Roots vaka transits: Traversing seas of urban diasporic indigenity with the songs and stories of the kava canoe Event as iCalendar

(Anthropology, School of Social Sciences)

14 March 2019

4 - 5:30pm

Venue: Social Sciences staff room (201-802)

Location: Te Puna Mārama / Social Sciences Building

Daniel Hernandez | University of Auckland

Faikava represents the most common and diverse types of kava drinking gatherings among Tongans in the Kingdom of Tonga and its diaspora, which is the focus of this multi-sited ethnographic research. Based primarily in Aotearoa and Utah and among the increasingly expansive multi-ethnic and pan-Oceanic groups, this research explores what faikava is today, what it tells us about diaspora and urban Indigenous identities, as well as the contemporary relationship between music and kava. Faikava are practical and creative ways for urban diasporic populations to make and keep connections to their Indigenous identities by transporting ocean, land, and ancestors through time and space.

Indigeneity is revealed through performances of identity in kava settings, such as the embodiment of ancestors and the transmission of indigenous knowledge through evolving stories and songs faikava is a space of mediating mana (potency) and tapu (sacredness) to yield noa (equilibrium) revealing truths. Faikava cultivates and transmits cultural values such as relational mindfulness and cultural arts such as strategic poetic language. Indigeneity is conceptualised as remembering place-based ancestral identities and re-forming them in diverse ways, which contest modern temporalities.

This presentation will explore the growing phenomenon of urban and diasporic Indigenous identity today. Additionally, the topics of gender, displacement, metaphor, religion, history, hip hop, and more will be navigated as they collide and are rearranged in contested space and time.

My parents are my first teachers and taught me story, reading, and life.
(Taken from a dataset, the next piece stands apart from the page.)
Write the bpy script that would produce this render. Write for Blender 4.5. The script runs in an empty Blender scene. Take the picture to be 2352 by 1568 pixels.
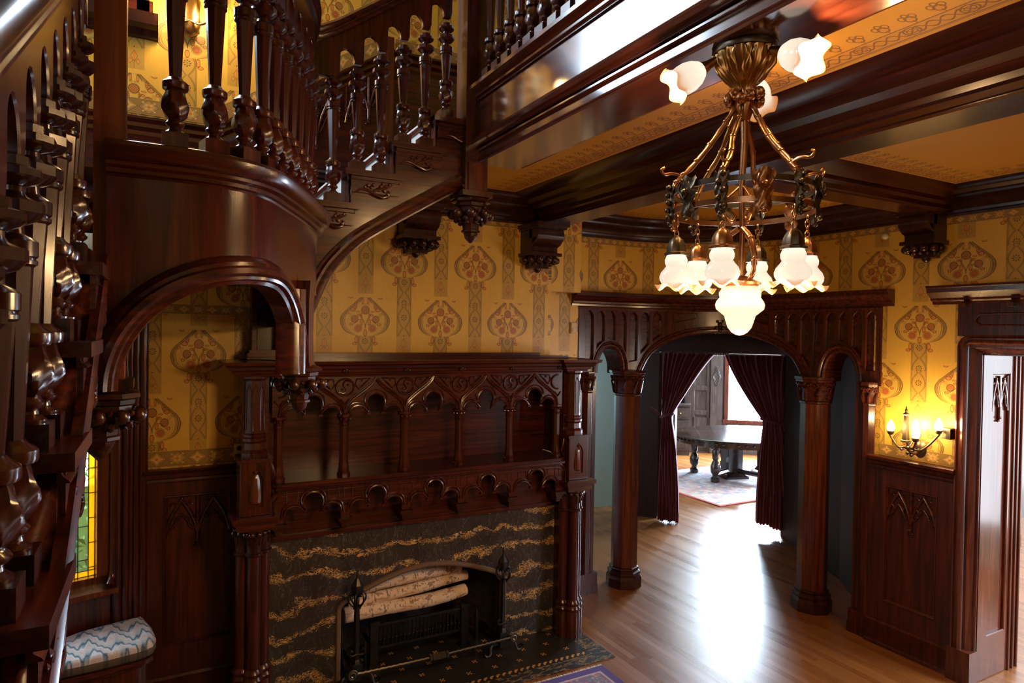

I’m married with four children and I descend from K’iche’, Mam, Tz’utujil, and K’aqchiquel peoples. I’m an urban diasporic Maya who grew up in Salt Lake City, Utah, (US) where my Tongan and Moana relations began in the Mormon community. I received a B.A. in Anthropology, and a M.Ed. in Education, Culture, and Society at the University of Utah. I am now completing my PhD at the University of Auckland in Anthropology and Ethnomusicology. My research explores Indigenous identities in diaspora through Kava songs and stories.